Vamos ao óbvio: o ideal é que não existisse nenhum viciado. E, aí, todos concordam. Estamos, na verdade, à procura do mal menor. Os Estados Unidos decidiram proibir o consumo de bebidas (Lei Seca) e o resultado é conhecido: nunca o país conheceu tamanha disseminação de violência nas cidades.
Hoje, nos Estados Unidos, um adolescente é assassinado a cada três horas; no Brasil, é a cada seis horas. A suspeita é de que a maioria dessas mortes esteja vinculada ao tráfico. Naquele país, existem cerca de 500 mil jovens presos. Apesar disso, os números só indicam aumento do consumo das drogas pesadas.

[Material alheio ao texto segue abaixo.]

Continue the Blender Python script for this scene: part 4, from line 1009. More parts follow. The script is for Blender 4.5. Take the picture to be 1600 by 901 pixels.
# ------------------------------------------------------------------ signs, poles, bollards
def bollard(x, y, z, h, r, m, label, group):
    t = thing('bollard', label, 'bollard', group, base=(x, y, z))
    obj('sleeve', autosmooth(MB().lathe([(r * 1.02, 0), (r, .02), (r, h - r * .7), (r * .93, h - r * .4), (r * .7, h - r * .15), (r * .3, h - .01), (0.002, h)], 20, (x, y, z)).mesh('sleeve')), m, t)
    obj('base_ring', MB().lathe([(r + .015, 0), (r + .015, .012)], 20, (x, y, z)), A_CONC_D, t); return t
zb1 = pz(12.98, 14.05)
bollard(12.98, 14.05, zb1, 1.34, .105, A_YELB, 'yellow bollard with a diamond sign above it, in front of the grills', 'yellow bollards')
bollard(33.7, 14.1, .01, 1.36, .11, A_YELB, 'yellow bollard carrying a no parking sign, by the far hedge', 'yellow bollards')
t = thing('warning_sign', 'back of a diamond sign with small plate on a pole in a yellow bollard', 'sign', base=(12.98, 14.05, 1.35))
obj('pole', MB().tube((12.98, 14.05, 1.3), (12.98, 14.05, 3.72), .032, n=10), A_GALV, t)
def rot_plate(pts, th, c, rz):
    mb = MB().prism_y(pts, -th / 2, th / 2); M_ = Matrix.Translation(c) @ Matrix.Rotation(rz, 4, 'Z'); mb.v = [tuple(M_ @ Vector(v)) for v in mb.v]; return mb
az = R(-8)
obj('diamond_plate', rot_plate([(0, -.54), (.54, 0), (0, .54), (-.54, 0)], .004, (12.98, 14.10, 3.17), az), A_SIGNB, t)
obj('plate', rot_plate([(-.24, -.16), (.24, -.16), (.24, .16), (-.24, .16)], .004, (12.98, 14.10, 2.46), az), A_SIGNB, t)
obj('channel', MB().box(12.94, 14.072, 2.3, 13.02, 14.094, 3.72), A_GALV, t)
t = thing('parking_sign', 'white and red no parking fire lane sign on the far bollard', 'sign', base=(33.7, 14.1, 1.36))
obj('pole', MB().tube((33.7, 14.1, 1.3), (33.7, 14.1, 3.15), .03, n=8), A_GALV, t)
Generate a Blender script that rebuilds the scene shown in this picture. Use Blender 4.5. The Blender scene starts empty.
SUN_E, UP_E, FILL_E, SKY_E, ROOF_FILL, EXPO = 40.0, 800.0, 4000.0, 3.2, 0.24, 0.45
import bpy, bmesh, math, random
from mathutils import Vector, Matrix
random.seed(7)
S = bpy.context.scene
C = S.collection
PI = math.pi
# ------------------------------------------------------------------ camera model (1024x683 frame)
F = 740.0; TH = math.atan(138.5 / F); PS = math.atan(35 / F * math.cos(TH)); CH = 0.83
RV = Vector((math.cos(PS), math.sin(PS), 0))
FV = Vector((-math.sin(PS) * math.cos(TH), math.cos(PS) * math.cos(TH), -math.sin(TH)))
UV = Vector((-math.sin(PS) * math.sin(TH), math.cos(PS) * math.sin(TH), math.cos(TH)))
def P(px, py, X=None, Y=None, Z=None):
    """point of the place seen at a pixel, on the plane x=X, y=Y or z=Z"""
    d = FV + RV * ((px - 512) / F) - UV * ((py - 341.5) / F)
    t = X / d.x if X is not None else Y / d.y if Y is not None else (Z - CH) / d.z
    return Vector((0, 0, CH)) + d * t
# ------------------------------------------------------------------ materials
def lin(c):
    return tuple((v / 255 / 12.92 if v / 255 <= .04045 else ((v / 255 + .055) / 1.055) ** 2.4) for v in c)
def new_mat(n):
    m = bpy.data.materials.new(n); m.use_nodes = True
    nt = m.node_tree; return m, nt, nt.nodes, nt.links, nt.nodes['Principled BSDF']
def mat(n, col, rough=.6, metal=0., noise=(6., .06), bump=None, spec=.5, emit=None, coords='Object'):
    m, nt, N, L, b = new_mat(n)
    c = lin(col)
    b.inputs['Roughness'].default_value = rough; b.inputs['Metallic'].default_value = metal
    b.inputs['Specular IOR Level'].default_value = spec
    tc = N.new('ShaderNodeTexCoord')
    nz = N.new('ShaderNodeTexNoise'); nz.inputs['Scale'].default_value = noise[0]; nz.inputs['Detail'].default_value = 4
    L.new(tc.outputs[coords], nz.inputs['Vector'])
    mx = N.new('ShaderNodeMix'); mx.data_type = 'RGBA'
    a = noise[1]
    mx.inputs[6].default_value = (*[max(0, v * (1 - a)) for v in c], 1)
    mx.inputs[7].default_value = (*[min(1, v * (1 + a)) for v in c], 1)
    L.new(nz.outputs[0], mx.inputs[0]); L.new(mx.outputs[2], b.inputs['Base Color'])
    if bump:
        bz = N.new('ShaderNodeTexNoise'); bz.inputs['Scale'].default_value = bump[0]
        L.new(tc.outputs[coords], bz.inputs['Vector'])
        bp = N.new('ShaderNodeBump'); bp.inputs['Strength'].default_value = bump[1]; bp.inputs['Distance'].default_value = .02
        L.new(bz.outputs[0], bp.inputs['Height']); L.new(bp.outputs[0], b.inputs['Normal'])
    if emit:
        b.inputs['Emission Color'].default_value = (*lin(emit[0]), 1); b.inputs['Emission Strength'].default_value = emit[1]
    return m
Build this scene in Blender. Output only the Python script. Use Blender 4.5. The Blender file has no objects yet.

A melhor saída (e única eficaz) é a educação. O consumo de cigarro no Brasil está caindo. Assim como cai em países de Primeiro Mundo o consumo de alimentos capazes de atacar o coração.
Se o indivíduo estiver informado das consequências do vício, tiver chance de se recuperar, mas não aceitar ajuda, é uma decisão individual –e, por mais que doa, deve ser respeitada.
PS – A propósito, fiquei sabendo que os mais importantes dirigentes da Souza Cruz não fumam. Claro: eles conhecem muito bem o que estão produzindo.